Telo set out to create a battery pack with a small footprint and better-than-average range. The company started with off-the-shelf 21700 cylindrical Lithium-Ion batteries, which are the shape of a standard AA household battery.
“A lot of people think that the motor of an electric vehicle is equivalent to the combustion engine in an ICE vehicle, but it’s really the battery pack that’s more of that equivalent,” North says. “It defines how far you can go, how fast you can go, the toque that you have, and the top speed.”
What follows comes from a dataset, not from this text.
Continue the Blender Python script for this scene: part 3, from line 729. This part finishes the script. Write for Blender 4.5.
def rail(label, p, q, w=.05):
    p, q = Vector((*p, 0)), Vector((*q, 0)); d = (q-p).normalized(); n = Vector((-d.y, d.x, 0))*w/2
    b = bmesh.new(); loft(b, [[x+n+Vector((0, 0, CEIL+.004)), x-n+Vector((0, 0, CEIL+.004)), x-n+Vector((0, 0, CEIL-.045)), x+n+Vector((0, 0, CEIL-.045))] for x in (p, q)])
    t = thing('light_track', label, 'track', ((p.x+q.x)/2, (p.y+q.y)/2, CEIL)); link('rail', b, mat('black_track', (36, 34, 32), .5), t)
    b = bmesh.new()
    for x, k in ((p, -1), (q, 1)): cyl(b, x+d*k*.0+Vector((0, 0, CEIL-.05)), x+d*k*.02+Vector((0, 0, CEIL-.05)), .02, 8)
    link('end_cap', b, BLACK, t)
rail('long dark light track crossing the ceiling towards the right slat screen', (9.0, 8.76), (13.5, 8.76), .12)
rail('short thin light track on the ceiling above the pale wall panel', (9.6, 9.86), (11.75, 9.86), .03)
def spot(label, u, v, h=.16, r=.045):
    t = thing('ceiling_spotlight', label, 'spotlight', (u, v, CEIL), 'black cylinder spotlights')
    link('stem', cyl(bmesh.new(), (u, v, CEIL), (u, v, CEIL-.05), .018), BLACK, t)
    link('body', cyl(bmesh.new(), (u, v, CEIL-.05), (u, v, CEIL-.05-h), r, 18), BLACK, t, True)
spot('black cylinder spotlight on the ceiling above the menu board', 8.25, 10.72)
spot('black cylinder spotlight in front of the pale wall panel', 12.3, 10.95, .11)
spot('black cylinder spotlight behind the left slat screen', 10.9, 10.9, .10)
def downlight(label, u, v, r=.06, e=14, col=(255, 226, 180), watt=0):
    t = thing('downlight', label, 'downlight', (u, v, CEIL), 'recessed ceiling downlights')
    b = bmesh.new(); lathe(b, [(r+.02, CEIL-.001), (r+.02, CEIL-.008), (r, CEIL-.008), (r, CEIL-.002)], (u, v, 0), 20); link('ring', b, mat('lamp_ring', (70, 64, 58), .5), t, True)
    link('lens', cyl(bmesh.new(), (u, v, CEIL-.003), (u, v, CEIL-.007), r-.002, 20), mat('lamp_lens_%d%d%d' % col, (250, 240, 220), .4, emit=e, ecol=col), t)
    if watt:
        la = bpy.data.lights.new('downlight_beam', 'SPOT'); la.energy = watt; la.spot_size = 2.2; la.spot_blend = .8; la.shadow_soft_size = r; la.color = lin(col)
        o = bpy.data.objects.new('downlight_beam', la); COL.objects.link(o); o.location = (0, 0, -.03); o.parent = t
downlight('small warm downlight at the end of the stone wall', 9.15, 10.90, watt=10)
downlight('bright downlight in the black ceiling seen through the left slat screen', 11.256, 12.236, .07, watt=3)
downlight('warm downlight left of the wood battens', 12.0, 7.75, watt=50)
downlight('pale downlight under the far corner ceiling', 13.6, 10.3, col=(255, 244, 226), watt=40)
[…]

The secret sauce is in the way Telo packages it, says company chief technology officer Forrest North. Using a combination of liquid and passive cooling, Telo packs the batteries very close to each other and North says the temperature differential is very small whether the car is off operating. The company assembles its battery packs in its microfactory in San Carlos, California.
But how does Telo get a 106 kilowatt-hour battery pack into that miniature truck, when a comparable Mini Cooper can only fit a 54.2 kWh? It’s all in the packaging, they say. Their battery pack is only four inches tall, tightly packed using Telo’s proprietary process.
So far, only a prototype exists today, but Telo is putting it to the test. Marks shares that the team has taken the prototype truck off-roading already. It helps that the pickup has 10 inches of clearance and wears standard-size Goodrich KO2 tires.
More than 3,000 interested parties have placed pre-orders based on the initial sketches, and the company is bullish about its opportunity in the small truck segment. They’ve raised $8 million so far, with miles to go before any customers will see a production truck in the real world.
This summer, Telo announced a new partnership with Aria Group to produce working prototypes they can use to promote the idea and make these efficient mini-trucks a reality. Those 3,000 pre-order customers are crossing their fingers that it’s going to happen at some point.